* GIVEN INFORMATION

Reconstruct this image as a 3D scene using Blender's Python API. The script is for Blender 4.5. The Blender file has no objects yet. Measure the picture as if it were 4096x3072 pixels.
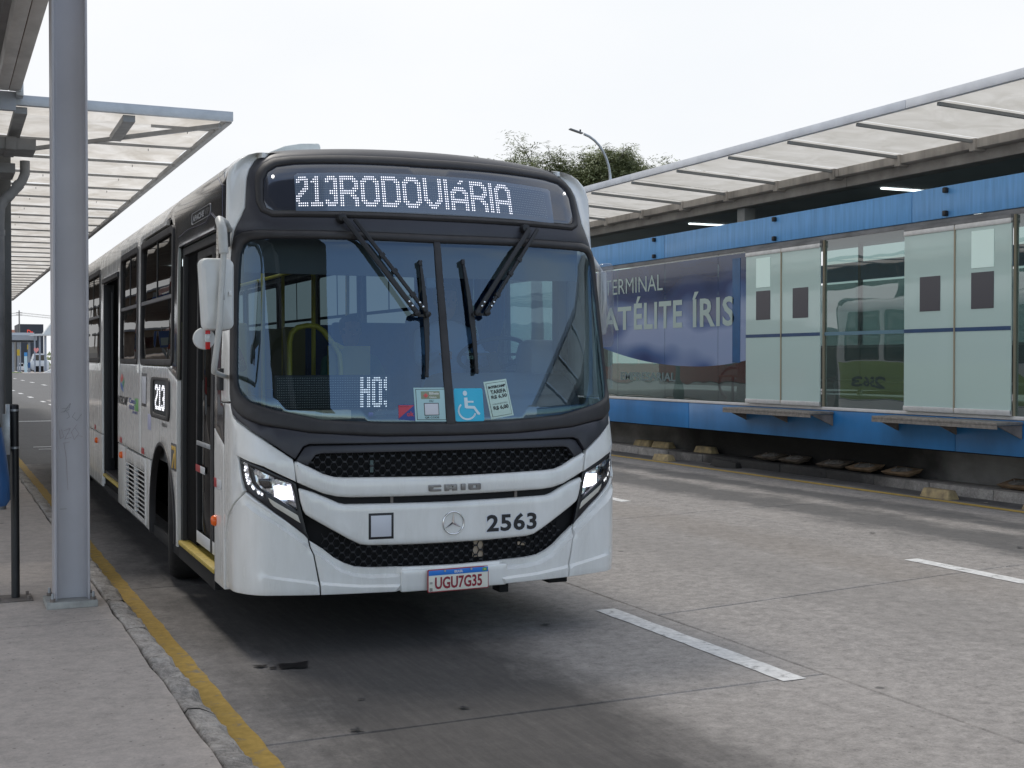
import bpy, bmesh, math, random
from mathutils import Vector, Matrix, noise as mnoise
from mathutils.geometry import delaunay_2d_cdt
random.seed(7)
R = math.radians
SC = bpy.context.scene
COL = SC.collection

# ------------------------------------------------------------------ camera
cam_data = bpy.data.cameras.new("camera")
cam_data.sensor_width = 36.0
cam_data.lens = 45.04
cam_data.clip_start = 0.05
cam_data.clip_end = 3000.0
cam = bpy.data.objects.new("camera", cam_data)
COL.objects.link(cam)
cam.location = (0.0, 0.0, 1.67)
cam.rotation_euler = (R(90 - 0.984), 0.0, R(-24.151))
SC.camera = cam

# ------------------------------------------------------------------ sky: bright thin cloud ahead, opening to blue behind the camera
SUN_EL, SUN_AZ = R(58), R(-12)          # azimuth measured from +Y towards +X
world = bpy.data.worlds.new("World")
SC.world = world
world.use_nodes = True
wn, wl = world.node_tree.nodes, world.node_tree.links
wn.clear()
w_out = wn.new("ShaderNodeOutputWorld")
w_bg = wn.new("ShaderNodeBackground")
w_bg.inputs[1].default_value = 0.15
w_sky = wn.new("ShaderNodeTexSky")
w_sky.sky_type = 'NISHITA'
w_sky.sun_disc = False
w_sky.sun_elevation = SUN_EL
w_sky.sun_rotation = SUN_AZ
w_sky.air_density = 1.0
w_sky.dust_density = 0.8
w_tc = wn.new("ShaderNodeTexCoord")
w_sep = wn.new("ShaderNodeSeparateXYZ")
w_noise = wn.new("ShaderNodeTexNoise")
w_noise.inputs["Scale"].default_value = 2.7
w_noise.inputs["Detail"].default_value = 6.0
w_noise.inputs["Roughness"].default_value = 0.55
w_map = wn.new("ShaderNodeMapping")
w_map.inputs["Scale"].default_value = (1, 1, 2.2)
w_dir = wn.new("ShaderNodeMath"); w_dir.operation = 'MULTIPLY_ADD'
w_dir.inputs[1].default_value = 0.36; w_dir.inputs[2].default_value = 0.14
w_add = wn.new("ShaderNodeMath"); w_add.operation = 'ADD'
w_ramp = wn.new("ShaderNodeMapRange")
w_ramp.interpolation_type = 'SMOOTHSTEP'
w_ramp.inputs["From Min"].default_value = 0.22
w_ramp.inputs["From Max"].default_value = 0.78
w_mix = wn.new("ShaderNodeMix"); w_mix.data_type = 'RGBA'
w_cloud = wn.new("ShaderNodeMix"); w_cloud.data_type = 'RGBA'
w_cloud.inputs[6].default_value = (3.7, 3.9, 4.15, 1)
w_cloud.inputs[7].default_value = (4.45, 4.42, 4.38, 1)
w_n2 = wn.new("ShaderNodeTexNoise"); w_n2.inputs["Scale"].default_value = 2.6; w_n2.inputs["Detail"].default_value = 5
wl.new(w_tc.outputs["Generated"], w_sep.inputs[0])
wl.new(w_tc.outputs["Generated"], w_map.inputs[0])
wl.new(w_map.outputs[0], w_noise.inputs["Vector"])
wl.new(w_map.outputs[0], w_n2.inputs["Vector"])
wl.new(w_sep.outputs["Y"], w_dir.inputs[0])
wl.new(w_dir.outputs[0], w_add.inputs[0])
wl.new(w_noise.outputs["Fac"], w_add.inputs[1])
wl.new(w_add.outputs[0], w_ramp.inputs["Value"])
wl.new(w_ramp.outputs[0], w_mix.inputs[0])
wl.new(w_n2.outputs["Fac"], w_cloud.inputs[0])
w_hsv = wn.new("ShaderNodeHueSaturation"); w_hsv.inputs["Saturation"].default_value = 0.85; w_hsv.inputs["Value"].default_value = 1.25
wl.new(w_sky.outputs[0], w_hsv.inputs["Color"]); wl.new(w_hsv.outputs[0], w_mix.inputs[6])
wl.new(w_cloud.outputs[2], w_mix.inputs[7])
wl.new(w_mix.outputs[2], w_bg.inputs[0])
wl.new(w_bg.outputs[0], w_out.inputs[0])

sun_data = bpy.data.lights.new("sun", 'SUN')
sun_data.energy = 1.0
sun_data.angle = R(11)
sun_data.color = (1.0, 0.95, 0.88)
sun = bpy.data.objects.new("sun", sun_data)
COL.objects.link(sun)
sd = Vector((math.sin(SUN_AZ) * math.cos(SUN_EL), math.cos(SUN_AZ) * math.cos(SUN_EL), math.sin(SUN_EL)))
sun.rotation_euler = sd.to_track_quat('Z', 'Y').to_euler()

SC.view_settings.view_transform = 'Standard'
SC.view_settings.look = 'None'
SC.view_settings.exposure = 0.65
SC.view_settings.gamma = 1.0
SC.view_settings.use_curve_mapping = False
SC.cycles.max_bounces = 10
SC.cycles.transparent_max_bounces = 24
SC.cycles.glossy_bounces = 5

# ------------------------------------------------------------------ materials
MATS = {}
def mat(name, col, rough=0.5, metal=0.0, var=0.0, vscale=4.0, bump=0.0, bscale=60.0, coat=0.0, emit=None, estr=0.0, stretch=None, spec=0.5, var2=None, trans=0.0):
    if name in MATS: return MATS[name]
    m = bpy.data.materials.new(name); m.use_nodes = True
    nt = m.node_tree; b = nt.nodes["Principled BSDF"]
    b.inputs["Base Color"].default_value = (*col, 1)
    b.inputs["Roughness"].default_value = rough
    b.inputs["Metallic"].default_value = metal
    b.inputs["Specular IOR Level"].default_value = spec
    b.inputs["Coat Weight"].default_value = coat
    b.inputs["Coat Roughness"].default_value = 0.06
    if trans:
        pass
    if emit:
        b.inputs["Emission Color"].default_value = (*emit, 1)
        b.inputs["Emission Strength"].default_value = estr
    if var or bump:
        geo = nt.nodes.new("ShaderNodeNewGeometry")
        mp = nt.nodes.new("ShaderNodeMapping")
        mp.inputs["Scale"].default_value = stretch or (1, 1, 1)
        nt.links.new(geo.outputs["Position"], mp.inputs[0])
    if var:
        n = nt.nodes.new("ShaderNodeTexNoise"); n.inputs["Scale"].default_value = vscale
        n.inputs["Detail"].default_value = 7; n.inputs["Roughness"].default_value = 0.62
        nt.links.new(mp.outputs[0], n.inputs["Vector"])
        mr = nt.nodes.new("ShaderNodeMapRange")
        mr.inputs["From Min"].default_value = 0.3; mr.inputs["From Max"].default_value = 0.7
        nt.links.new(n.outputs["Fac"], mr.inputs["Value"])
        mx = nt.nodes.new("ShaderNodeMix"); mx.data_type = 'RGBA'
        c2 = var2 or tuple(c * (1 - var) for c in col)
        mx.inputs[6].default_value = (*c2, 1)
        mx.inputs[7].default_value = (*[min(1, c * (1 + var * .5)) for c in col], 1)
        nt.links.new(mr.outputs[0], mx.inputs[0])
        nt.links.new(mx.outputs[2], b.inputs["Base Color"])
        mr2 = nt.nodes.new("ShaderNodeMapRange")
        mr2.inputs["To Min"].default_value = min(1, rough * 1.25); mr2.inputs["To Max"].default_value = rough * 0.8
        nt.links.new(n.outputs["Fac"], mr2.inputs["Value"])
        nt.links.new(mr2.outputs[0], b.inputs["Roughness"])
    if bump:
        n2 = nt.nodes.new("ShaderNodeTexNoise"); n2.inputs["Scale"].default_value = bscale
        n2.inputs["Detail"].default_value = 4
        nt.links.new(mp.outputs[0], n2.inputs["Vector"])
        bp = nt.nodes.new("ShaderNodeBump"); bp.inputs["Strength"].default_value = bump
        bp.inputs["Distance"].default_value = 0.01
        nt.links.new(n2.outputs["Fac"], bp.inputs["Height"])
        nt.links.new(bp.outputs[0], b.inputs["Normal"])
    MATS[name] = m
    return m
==
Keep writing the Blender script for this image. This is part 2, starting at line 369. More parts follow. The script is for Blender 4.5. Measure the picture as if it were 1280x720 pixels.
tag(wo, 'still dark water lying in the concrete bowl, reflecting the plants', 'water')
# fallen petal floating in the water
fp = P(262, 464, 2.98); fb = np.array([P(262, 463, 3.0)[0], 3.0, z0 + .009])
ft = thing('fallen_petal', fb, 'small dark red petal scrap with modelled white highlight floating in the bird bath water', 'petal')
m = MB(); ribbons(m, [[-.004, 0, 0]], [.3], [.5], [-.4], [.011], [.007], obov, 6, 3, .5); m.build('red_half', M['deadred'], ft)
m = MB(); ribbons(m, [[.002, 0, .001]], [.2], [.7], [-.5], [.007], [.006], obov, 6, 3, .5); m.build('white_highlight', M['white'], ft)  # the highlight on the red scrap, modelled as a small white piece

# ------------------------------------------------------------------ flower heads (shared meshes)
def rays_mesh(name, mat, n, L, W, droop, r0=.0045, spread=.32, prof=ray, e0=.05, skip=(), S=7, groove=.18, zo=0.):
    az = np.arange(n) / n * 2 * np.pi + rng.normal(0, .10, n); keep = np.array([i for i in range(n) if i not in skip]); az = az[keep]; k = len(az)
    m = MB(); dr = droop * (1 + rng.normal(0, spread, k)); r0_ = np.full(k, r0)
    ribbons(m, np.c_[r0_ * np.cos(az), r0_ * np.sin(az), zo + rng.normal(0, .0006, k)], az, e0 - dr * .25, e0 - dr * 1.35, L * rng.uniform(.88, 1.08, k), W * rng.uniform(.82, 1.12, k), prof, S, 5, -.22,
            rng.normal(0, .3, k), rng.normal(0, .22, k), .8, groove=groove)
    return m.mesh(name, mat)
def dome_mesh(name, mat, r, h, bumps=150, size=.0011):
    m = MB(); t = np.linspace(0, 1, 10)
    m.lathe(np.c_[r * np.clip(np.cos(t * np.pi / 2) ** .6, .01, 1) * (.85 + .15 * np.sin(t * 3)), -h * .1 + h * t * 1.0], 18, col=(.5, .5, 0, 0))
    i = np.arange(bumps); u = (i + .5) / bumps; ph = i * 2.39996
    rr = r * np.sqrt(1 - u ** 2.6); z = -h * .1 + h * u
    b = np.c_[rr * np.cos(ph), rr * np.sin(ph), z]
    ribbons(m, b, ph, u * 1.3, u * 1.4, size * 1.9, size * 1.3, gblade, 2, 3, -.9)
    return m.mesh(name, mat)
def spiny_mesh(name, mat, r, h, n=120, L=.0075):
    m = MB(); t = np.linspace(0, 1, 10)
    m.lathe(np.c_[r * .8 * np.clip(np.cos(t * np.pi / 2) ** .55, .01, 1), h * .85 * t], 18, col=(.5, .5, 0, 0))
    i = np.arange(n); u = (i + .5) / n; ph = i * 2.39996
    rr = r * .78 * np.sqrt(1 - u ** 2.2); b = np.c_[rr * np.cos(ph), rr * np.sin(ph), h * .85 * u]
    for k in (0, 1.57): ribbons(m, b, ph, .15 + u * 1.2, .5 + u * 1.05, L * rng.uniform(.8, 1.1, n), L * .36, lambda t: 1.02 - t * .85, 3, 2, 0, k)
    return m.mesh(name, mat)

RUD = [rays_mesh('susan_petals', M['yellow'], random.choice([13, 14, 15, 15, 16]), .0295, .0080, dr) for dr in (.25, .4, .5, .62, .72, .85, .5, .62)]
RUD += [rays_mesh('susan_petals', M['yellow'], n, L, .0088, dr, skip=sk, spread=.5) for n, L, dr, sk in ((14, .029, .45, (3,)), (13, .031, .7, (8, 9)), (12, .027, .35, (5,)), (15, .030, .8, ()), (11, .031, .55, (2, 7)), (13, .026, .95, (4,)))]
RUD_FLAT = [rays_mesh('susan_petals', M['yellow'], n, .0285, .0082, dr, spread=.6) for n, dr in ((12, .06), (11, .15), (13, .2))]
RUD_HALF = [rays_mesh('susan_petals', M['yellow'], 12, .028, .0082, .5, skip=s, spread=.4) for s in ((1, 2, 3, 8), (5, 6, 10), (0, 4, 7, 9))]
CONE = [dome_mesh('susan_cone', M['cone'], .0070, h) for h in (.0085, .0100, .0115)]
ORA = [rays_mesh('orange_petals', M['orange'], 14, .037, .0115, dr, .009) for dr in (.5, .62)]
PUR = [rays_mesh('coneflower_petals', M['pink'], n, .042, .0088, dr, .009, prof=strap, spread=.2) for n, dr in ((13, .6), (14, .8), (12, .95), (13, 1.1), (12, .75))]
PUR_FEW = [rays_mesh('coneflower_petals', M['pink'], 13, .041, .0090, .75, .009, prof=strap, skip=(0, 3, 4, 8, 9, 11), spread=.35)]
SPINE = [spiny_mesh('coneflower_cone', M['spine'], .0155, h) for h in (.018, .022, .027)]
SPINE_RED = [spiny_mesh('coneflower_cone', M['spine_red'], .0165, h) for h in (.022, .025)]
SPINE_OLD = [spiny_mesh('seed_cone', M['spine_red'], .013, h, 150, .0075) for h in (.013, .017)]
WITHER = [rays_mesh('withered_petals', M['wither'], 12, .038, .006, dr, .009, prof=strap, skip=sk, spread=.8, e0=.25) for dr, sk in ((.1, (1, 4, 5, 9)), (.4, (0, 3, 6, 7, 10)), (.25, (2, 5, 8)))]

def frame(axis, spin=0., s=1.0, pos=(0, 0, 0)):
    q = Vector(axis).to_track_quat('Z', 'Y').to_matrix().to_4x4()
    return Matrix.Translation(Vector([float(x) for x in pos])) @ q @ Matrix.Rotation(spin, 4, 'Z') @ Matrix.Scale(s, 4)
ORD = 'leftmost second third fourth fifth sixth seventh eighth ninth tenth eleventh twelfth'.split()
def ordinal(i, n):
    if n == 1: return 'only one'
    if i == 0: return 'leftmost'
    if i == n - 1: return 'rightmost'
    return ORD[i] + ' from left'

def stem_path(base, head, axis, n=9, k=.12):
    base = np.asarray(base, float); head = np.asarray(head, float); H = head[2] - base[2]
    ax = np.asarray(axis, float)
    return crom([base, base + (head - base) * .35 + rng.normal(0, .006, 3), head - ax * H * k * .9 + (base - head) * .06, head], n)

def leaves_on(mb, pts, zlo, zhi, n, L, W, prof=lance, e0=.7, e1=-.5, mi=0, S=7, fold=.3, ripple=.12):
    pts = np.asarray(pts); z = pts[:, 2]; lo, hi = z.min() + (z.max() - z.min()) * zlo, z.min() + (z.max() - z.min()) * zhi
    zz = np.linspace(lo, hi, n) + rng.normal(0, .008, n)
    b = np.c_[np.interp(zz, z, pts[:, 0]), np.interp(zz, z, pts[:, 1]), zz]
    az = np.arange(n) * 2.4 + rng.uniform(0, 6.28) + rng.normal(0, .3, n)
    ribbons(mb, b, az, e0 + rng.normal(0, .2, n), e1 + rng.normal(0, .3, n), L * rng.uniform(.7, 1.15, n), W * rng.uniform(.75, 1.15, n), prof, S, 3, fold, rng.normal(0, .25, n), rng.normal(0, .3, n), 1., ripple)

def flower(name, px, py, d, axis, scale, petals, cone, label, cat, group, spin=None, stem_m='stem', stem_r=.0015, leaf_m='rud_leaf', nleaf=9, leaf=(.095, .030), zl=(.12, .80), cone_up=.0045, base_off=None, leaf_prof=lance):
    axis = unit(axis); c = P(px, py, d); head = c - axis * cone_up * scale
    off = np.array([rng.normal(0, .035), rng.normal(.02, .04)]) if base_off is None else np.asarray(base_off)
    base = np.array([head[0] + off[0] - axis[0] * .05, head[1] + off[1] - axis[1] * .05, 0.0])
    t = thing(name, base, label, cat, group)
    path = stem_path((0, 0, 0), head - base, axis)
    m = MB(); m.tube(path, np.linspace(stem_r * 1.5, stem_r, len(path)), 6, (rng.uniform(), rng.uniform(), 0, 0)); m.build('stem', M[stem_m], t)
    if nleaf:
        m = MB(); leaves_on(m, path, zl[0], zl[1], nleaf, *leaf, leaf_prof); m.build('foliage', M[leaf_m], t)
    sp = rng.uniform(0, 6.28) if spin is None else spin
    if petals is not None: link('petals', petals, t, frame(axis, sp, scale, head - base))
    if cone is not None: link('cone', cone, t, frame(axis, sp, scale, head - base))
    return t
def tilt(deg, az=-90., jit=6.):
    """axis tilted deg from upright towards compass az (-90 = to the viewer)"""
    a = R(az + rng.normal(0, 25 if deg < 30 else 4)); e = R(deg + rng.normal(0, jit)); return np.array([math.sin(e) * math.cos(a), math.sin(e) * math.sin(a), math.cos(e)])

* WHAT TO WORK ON
Pull every line containing "script" out of the records.

* RESULT
Reconstruct this image as a 3D scene using Blender's Python API. The script is for Blender 4.5. The Blender file has no objects yet. Measure the picture as if it were 4096x3072 pixels.
Keep writing the Blender script for this image. This is part 2, starting at line 369. More parts follow. The script is for Blender 4.5. Measure the picture as if it were 1280x720 pixels.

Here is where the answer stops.